Book Review: Ready Player One by Ernest Cline

ready player one

My boyfriend received a free copy of Ready Player One in one of his monthly Loot Crates and after reading it, told me I might enjoy it as well. I have to say, Cline certainly knows his 80s trivia. And as someone who grew up in the 90s, it was wonderful to read this book and remember some of the video games I played as a kid. I was rather proud of myself in that regard.

For the first 50 pages or so I had a difficult time finding the motivation to keep reading. Exposition is definitely important in this book as there’s so much to explain about the decline of the real world as well as the new virtual reality system, OASIS; however, most of this exposition seemed to drag on. My attention was not truly captured until the contest swings back into full gear upon Parzival’s finding of the Copper Key. After this, the plot seems to pick up speed.

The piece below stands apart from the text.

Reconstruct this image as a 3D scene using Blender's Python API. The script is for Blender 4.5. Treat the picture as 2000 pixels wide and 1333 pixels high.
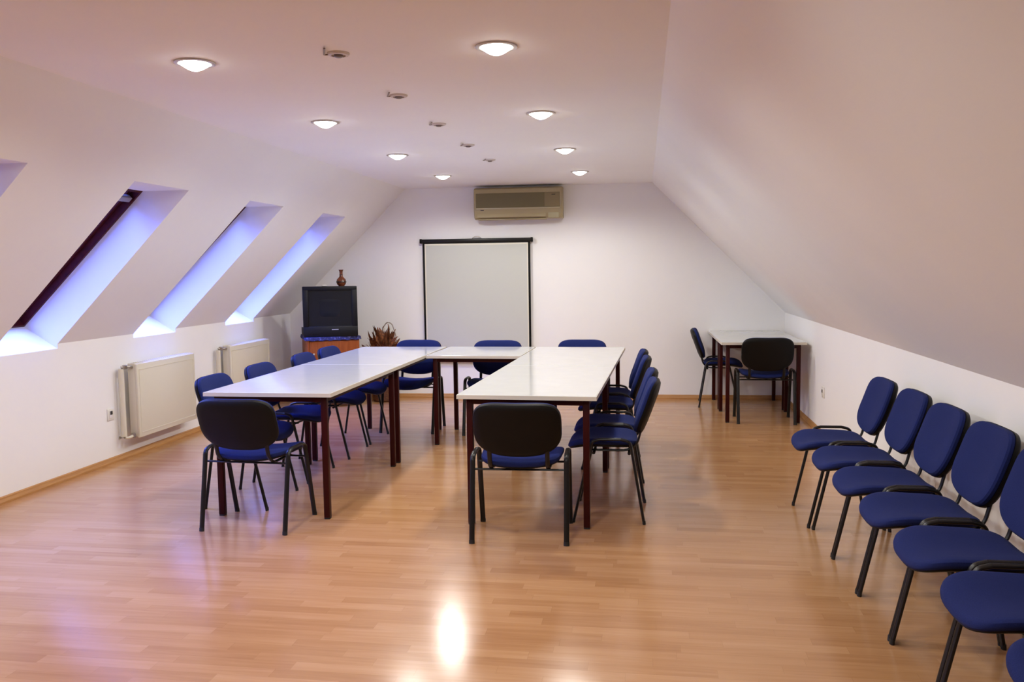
import bpy, bmesh, math, random
from mathutils import Vector, Matrix

for o in list(bpy.data.objects):
    bpy.data.objects.remove(o, do_unlink=True)
S = bpy.context.scene
COL = S.collection

# ------------------------------------------------------------------ camera
F_PX, YAW, PITCH, ROLL, CAM_H = 1667.26, 0.1536, 0.0840, -0.0136, 1.4428
cy, sy, cp, sp = math.cos(YAW), math.sin(YAW), math.cos(PITCH), math.sin(PITCH)
cr, sr = math.cos(ROLL), math.sin(ROLL)
fwd = Vector((-sy*cp, cy*cp, -sp)); right = Vector((cy, sy, 0)); up0 = right.cross(fwd)
rgt = right*cr + up0*sr; upv = -right*sr + up0*cr
cam = bpy.data.cameras.new('camera'); cam.sensor_width = 36; cam.lens = F_PX/2000*36
cam.clip_start = .05; cam.clip_end = 200
camo = bpy.data.objects.new('camera', cam); COL.objects.link(camo)
M = Matrix((rgt, upv, -fwd)).transposed().to_4x4(); M.translation = Vector((0, 0, CAM_H))
camo.matrix_world = M
S.camera = camo

# ------------------------------------------------------------------ light
LAMP_W = 45.0
LAMP_COL = (1.0, 0.98, 0.915)
SKY_COL = (0.13, 0.20, 1.0)
SKY_STR = 47.0
S.view_settings.view_transform = 'Standard'
S.view_settings.look = 'None'
S.view_settings.exposure = 0.0
S.view_settings.gamma = 1.0
S.view_settings.use_curve_mapping = False
w = bpy.data.worlds.new('dusk_sky'); S.world = w; w.use_nodes = True
bg = w.node_tree.nodes['Background']
bg.inputs['Color'].default_value = (*SKY_COL, 1); bg.inputs['Strength'].default_value = SKY_STR
# low sky dimmed by an added ramp, to keep blue off the right wall
wn = w.node_tree.nodes; wl = w.node_tree.links
tc = wn.new('ShaderNodeTexCoord'); sz = wn.new('ShaderNodeSeparateXYZ'); rp = wn.new('ShaderNodeMapRange')
rp.inputs['From Min'].default_value = .26; rp.inputs['From Max'].default_value = .56
rp.inputs['To Min'].default_value = .10 * SKY_STR; rp.inputs['To Max'].default_value = SKY_STR
wl.new(tc.outputs['Generated'], sz.inputs[0]); wl.new(sz.outputs['Z'], rp.inputs['Value']); wl.new(rp.outputs['Result'], bg.inputs['Strength'])
S.cycles.max_bounces = 10; S.cycles.diffuse_bounces = 6; S.cycles.glossy_bounces = 4
S.cycles.transparent_max_bounces = 8
S.cycles.sample_clamp_indirect = 8.0
S.cycles.caustics_reflective = False; S.cycles.caustics_refractive = False
S.cycles.use_denoising = True

# ------------------------------------------------------------------ materials
def mat(name, col, rough=.5, metal=0.0, **kw):
    m = bpy.data.materials.new(name); m.use_nodes = True
    b = m.node_tree.nodes['Principled BSDF']
    b.inputs['Base Color'].default_value = (*col, 1); b.inputs['Roughness'].default_value = rough
    b.inputs['Metallic'].default_value = metal
    for k, v in kw.items(): b.inputs[k.replace('_', ' ')].default_value = v
    return m
def nd(m, t, **kw):
    n = m.node_tree.nodes.new(t)
    for k, v in kw.items(): setattr(n, k, v)
    return n
def lk(m, a, b): m.node_tree.links.new(a, b)
def noise_col(m, c1, c2, scale, coord='Object', detail=4, bump=0, bdist=.002, stretch=None, lo=.3, hi=.7):
    b = m.node_tree.nodes['Principled BSDF']
    tc = nd(m, 'ShaderNodeTexCoord'); no = nd(m, 'ShaderNodeTexNoise'); no.inputs['Scale'].default_value = scale
    no.inputs['Detail'].default_value = detail
    src = tc.outputs[coord]
    if stretch:
        mp = nd(m, 'ShaderNodeMapping'); mp.inputs['Scale'].default_value = stretch
        lk(m, src, mp.inputs[0]); src = mp.outputs[0]
    lk(m, src, no.inputs['Vector'])
    r = nd(m, 'ShaderNodeValToRGB'); r.color_ramp.elements[0].color = (*c1, 1); r.color_ramp.elements[1].color = (*c2, 1)
    r.color_ramp.elements[0].position = lo; r.color_ramp.elements[1].position = hi
    lk(m, no.outputs['Fac'], r.inputs['Fac']); lk(m, r.outputs['Color'], b.inputs['Base Color'])
    if bump:
        bp = nd(m, 'ShaderNodeBump'); bp.inputs['Strength'].default_value = bump; bp.inputs['Distance'].default_value = bdist
        lk(m, no.outputs['Fac'], bp.inputs['Height']); lk(m, bp.outputs['Normal'], b.inputs['Normal'])
    return m
WALL = mat('white_wall_paint', (.78, .76, .74), .75)
noise_col(WALL, (.855, .855, .86), (.88, .88, .885), 1.7, bump=.08, bdist=.004, detail=6)
CEIL = noise_col(mat('white_ceiling_paint', (.92, .92, .92), .8), (.915, .918, .925), (.935, .938, .945), 1.7, bump=.06, bdist=.004, detail=6)
FABRIC = noise_col(mat('blue_woven_fabric', (.03, .04, .15), .85, Specular_IOR_Level=.08, Sheen_Weight=.02, Sheen_Roughness=.5),
                   (.0105, .0175, .092), (.0170, .0265, .128), 420, bump=.25, bdist=.0006, detail=2)
BLACKP = mat('black_plastic', (.0045, .0038, .0036), .5, Specular_IOR_Level=.18)
BLACKM = mat('black_painted_steel', (.006, .0053, .0053), .36, Specular_IOR_Level=.35)
RUBBER = mat('black_rubber', (.012, .012, .012), .7)
MAROON = mat('maroon_painted_steel', (.034, .0028, .0028), .4, Specular_IOR_Level=.16)
TABLE = mat('white_laminate', (.80, .80, .775), .10)
noise_col(TABLE, (.565, .57, .555), (.59, .595, .575), 9)
EDGE = mat('cream_table_edge', (.64, .60, .52), .4)
SKIRT = noise_col(mat('oak_skirting', (.45, .22, .075), .4), (.40, .19, .06), (.52, .27, .095), 22, stretch=(.3, .3, 6))
RAD = mat('cream_enamel', (.70, .66, .54), .3)
CHROME = mat('dull_nickel', (.45, .42, .38), .35, .9)
SOCK = mat('white_socket_plastic', (.78, .76, .72), .35)
DARK = mat('dark_hole', (.02, .018, .016), .6)
WOODW = noise_col(mat('dark_stained_wood', (.05, .008, .010), .45, Specular_IOR_Level=.2), (.045, .004, .005), (.085, .009, .010), 30, stretch=(1, 6, 1))
ACB = mat('aged_beige_plastic', (.40, .335, .19), .45)
ACD = mat('olive_grille', (.185, .155, .072), .5)
TVB = mat('black_tv_plastic', (.0075, .0075, .0075), .42, Specular_IOR_Level=.25)
TVS = mat('dark_tube_glass', (.013, .0145, .015), .14, Specular_IOR_Level=.3)
GREY = mat('grey_mark', (.35, .34, .33), .5)
CABW = noise_col(mat('orange_beech_veneer', (.33, .085, .014), .45, Specular_IOR_Level=.2), (.235, .048, .006), (.32, .080, .012), 14, stretch=(5, 5, .4))
CLOTH = noise_col(mat('blue_cloth', (.06, .07, .35), .8), (.016, .018, .105), (.11, .12, .32), 46, detail=1, lo=.52, hi=.70)
CLAY = noise_col(mat('glazed_brown_clay', (.16, .035, .012), .22), (.05, .014, .007), (.24, .06, .02), 26)
WICK = noise_col(mat('dark_wicker', (.10, .035, .012), .6), (.05, .016, .007), (.16, .06, .02), 90)
LEAF = noise_col(mat('dried_brown_leaf', (.16, .05, .02), .7), (.055, .012, .006), (.26, .085, .02), 40)
SCRN = mat('matt_screen_fabric', (.55, .565, .53), .9)
SCRW = mat('screen_margin', (.74, .72, .62), .8)
TRIM = mat('lamp_ring_metal', (.55, .50, .46), .35, .6)
FIT = mat('off_white_fitting', (.62, .57, .54), .5)
def emit(name, col, s):
    m = bpy.data.materials.new(name); m.use_nodes = True; nt = m.node_tree; nt.nodes.clear()
    e = nt.nodes.new('ShaderNodeEmission'); e.inputs[0].default_value = (*col, 1); e.inputs[1].default_value = s
    o = nt.nodes.new('ShaderNodeOutputMaterial'); nt.links.new(e.outputs[0], o.inputs[0]); return m
LENS = emit('lit_lamp_glass', (1, .96, .90), 22)
def glass_mat():
    m = bpy.data.materials.new('window_glass'); m.use_nodes = True; nt = m.node_tree; nt.nodes.clear()
    t = nt.nodes.new('ShaderNodeBsdfTransparent'); t.inputs[0].default_value = (.93, .95, .96, 1)
    g = nt.nodes.new('ShaderNodeBsdfGlossy'); g.inputs['Roughness'].default_value = .02
    f = nt.nodes.new('ShaderNodeFresnel'); f.inputs[0].default_value = 1.45
    x = nt.nodes.new('ShaderNodeMixShader'); o = nt.nodes.new('ShaderNodeOutputMaterial')
    nt.links.new(f.outputs[0], x.inputs[0]); nt.links.new(t.outputs[0], x.inputs[1]); nt.links.new(g.outputs[0], x.inputs[2])
    nt.links.new(x.outputs[0], o.inputs[0]); return m
GLASS = glass_mat()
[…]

Along those same lines, the ending also seemed odd to me, a bit underwhelming. After the build-up of so much tension and suspense…things seemed to come to an end fairly abruptly. I expected some sort of elongated shoot out scene between Sorrento and Parzival, so I was a little confused to see that the only true fight was between their giant robots and that it took only a few pages. Then Parzival gets “free admission” into the third gate because he just so happens to have the “extra life coin” and then he doesn’t have to fight another soul to win the contest. A bit contrived, sure, but I’m thinking most people will read this book for the references, not necessarily for its creative and well-developed plotline. Was I a little disappointed? Yes. But likely only because I was expecting one thing and got another.

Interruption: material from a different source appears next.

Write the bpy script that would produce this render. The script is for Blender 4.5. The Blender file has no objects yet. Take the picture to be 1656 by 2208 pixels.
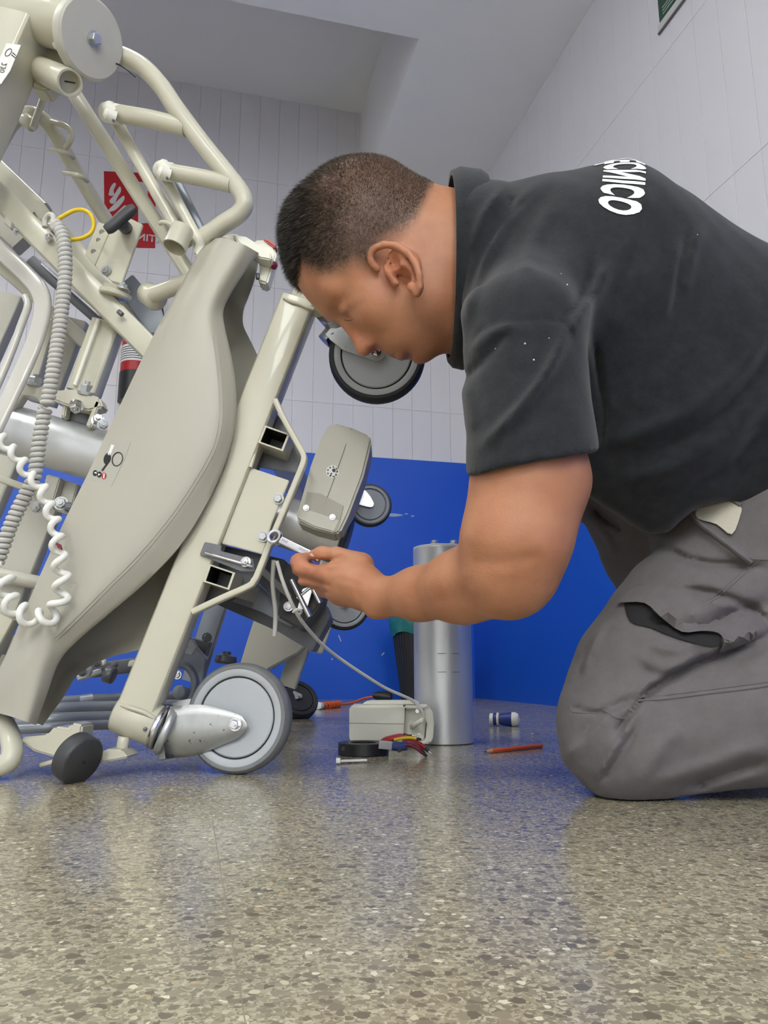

All this being said, the book still has a lot to offer. I love how Cline describes the friendship between Aech and Parzival when they meet in-person for the first time. Because they have never seen each other, the two have been able to rely only on what they know about the other person’s personality — their interests, their dislikes, their passions. Aech and Parzival share a “mental friendship” because they have not had physical appearances to sway their opinions on one another. For a book that focuses so much on the negative aspects of living in a computer-controlled world, this is one positive element that I really appreciate.

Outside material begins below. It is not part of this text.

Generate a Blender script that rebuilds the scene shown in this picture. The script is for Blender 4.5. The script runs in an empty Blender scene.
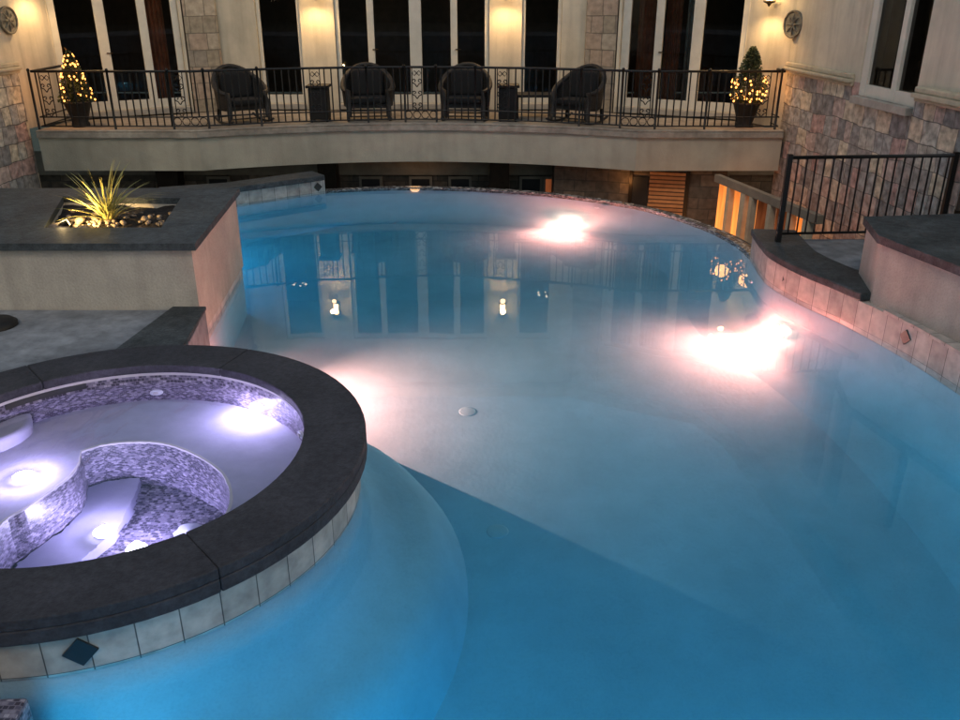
import bpy, bmesh, math, random
from math import pi, sin, cos, radians as R
from mathutils import Vector
from mathutils.geometry import tessellate_polygon
random.seed(7)
SC = bpy.context.scene
COL = SC.collection

# ------------------------------------------------------------------ materials
def new_mat(name):
    m = bpy.data.materials.new(name); m.use_nodes = True
    m.node_tree.nodes.clear()
    return m, m.node_tree
def nd(t, kind, **kw):
    n = t.nodes.new(kind)
    for k, v in kw.items(): setattr(n, k, v)
    return n
def setin(n, **kw):
    for k, v in kw.items(): n.inputs[k.replace('_', ' ')].default_value = v
def c4(c): return (c[0], c[1], c[2], 1)

def pbr(name, col, rough=.7, metal=0, var=.18, scale=6, bump=.15, bscale=40, spec=.3, bdist=.01, big=0.0, streak=0.0, speck=0.0):
    """plain surface: base colour with noise variation and a fine bump"""
    m, t = new_mat(name)
    out = nd(t, 'ShaderNodeOutputMaterial'); b = nd(t, 'ShaderNodeBsdfPrincipled')
    tc = nd(t, 'ShaderNodeTexCoord')
    n1 = nd(t, 'ShaderNodeTexNoise'); setin(n1, Scale=scale, Detail=6, Roughness=.6)
    ramp = nd(t, 'ShaderNodeMapRange'); setin(ramp, From_Min=.3, From_Max=.7, To_Min=1-var, To_Max=1+var)
    mul = nd(t, 'ShaderNodeMix', data_type='RGBA', blend_type='MULTIPLY'); mul.inputs[0].default_value = 1
    mul.inputs[6].default_value = c4(col)
    t.links.new(tc.outputs['Object'], n1.inputs['Vector'])
    t.links.new(n1.outputs['Fac'], ramp.inputs['Value'])
    t.links.new(ramp.outputs[0], mul.inputs[7])
    res = mul.outputs[2]
    if big:
        n3 = nd(t, 'ShaderNodeTexNoise'); setin(n3, Scale=scale*.17, Detail=3)
        r3 = nd(t, 'ShaderNodeMapRange'); setin(r3, From_Min=.35, From_Max=.65, To_Min=1-big, To_Max=1+big)
        m2 = nd(t, 'ShaderNodeMix', data_type='RGBA', blend_type='MULTIPLY'); m2.inputs[0].default_value = 1
        t.links.new(tc.outputs['Object'], n3.inputs['Vector']); t.links.new(n3.outputs['Fac'], r3.inputs['Value'])
        t.links.new(res, m2.inputs[6]); t.links.new(r3.outputs[0], m2.inputs[7]); res = m2.outputs[2]
    for amt, sc_, S_ in ((streak, (3.2, 3.2, .35), 1.6), (speck, (1, 1, 1), 55)):
        if not amt: continue
        mp = nd(t, 'ShaderNodeMapping'); mp.inputs['Scale'].default_value = sc_
        n4 = nd(t, 'ShaderNodeTexNoise'); setin(n4, Scale=S_, Detail=4)
        r4 = nd(t, 'ShaderNodeMapRange'); setin(r4, From_Min=.45, From_Max=.75, To_Min=1, To_Max=1-amt)
        m4 = nd(t, 'ShaderNodeMix', data_type='RGBA', blend_type='MULTIPLY'); m4.inputs[0].default_value = 1
        t.links.new(tc.outputs['Object'], mp.inputs[0]); t.links.new(mp.outputs[0], n4.inputs['Vector']); t.links.new(n4.outputs['Fac'], r4.inputs['Value'])
        t.links.new(res, m4.inputs[6]); t.links.new(r4.outputs[0], m4.inputs[7]); res = m4.outputs[2]
    t.links.new(res, b.inputs['Base Color'])
    b.inputs['Roughness'].default_value = rough; b.inputs['Metallic'].default_value = metal
    b.inputs['Specular IOR Level'].default_value = spec
    if bump:
        n2 = nd(t, 'ShaderNodeTexNoise'); setin(n2, Scale=bscale, Detail=5)
        bp = nd(t, 'ShaderNodeBump'); setin(bp, Strength=bump, Distance=bdist)
        t.links.new(tc.outputs['Object'], n2.inputs['Vector'])
        t.links.new(n2.outputs['Fac'], bp.inputs['Height']); t.links.new(bp.outputs[0], b.inputs['Normal'])
    t.links.new(b.outputs[0], out.inputs[0])
    return m

def tiles(name, stops, bw, bh, mortar=.004, mcol=(.3, .3, .3), rough=.5, constant=True, squash=1.0, freq=2,
          offset=.5, bump=.4, warp=0.0, nvar=.15, spec=.4, wscale=2.0, bdist=.01):
    """uv-mapped (metres) bricks, each with a random colour out of the stops"""
    m, t = new_mat(name)
    out = nd(t, 'ShaderNodeOutputMaterial'); b = nd(t, 'ShaderNodeBsdfPrincipled')
    uv = nd(t, 'ShaderNodeUVMap'); uv.uv_map = 'UVMap'
    vec = uv.outputs[0]
    if warp:
        nz = nd(t, 'ShaderNodeTexNoise'); setin(nz, Scale=wscale, Detail=3)
        t.links.new(vec, nz.inputs['Vector'])
        ma = nd(t, 'ShaderNodeVectorMath', operation='MULTIPLY_ADD')
        ma.inputs[1].default_value = (warp,)*3
        t.links.new(nz.outputs['Color'], ma.inputs[0]); t.links.new(vec, ma.inputs[2]); vec = ma.outputs[0]
    br = nd(t, 'ShaderNodeTexBrick'); br.offset = offset; br.squash = squash; br.squash_frequency = freq
    setin(br, Scale=1, Mortar_Size=mortar, Mortar_Smooth=.2, Bias=0, Brick_Width=bw, Row_Height=bh)
    br.inputs['Color1'].default_value = (0, 0, 0, 1); br.inputs['Color2'].default_value = (1, 1, 1, 1)
    br.inputs['Mortar'].default_value = (.5, .5, .5, 1)
    t.links.new(vec, br.inputs['Vector'])
    rp = nd(t, 'ShaderNodeValToRGB'); rp.color_ramp.interpolation = 'CONSTANT' if constant else 'LINEAR'
    e = rp.color_ramp.elements
    while len(e) < len(stops): e.new(.5)
    for i, (p, c) in enumerate(stops): e[i].position = p; e[i].color = c4(c)
    t.links.new(br.outputs['Color'], rp.inputs[0])
    mx = nd(t, 'ShaderNodeMix', data_type='RGBA'); mx.inputs[7].default_value = c4(mcol)
    t.links.new(br.outputs['Fac'], mx.inputs[0]); t.links.new(rp.outputs[0], mx.inputs[6])
    n1 = nd(t, 'ShaderNodeTexNoise'); setin(n1, Scale=9, Detail=6)
    r1 = nd(t, 'ShaderNodeMapRange'); setin(r1, From_Min=.3, From_Max=.7, To_Min=1-nvar, To_Max=1+nvar)
    t.links.new(uv.outputs[0], n1.inputs['Vector']); t.links.new(n1.outputs['Fac'], r1.inputs['Value'])
    mu = nd(t, 'ShaderNodeMix', data_type='RGBA', blend_type='MULTIPLY'); mu.inputs[0].default_value = 1
    t.links.new(mx.outputs[2], mu.inputs[6]); t.links.new(r1.outputs[0], mu.inputs[7])
    t.links.new(mu.outputs[2], b.inputs['Base Color'])
    b.inputs['Roughness'].default_value = rough; b.inputs['Specular IOR Level'].default_value = spec
    if bump:
        inv = nd(t, 'ShaderNodeMath', operation='MULTIPLY_ADD'); inv.inputs[1].default_value = -1.0
        t.links.new(br.outputs['Fac'], inv.inputs[0]); t.links.new(n1.outputs['Fac'], inv.inputs[2])
        bp = nd(t, 'ShaderNodeBump'); setin(bp, Strength=bump, Distance=bdist)
        t.links.new(inv.outputs[0], bp.inputs['Height']); t.links.new(bp.outputs[0], b.inputs['Normal'])
    t.links.new(b.outputs[0], out.inputs[0])
    return m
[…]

I did notice that Cline’s next book, Armada, is expected to be released in the fall of this year. I’m not super eager to read it — I think I’ll read a few reviews first to see how it compares — but I appreciate Cline’s passion for “old school” video games and movies. I may be a 90s kid, but my heart belongs to the 80s.

All this being said, I certainly recommend this book to anyone who has a love for the 80s, video games, or movies. And at 372 pages, it’s not a bad choice if you’re looking for a quick read.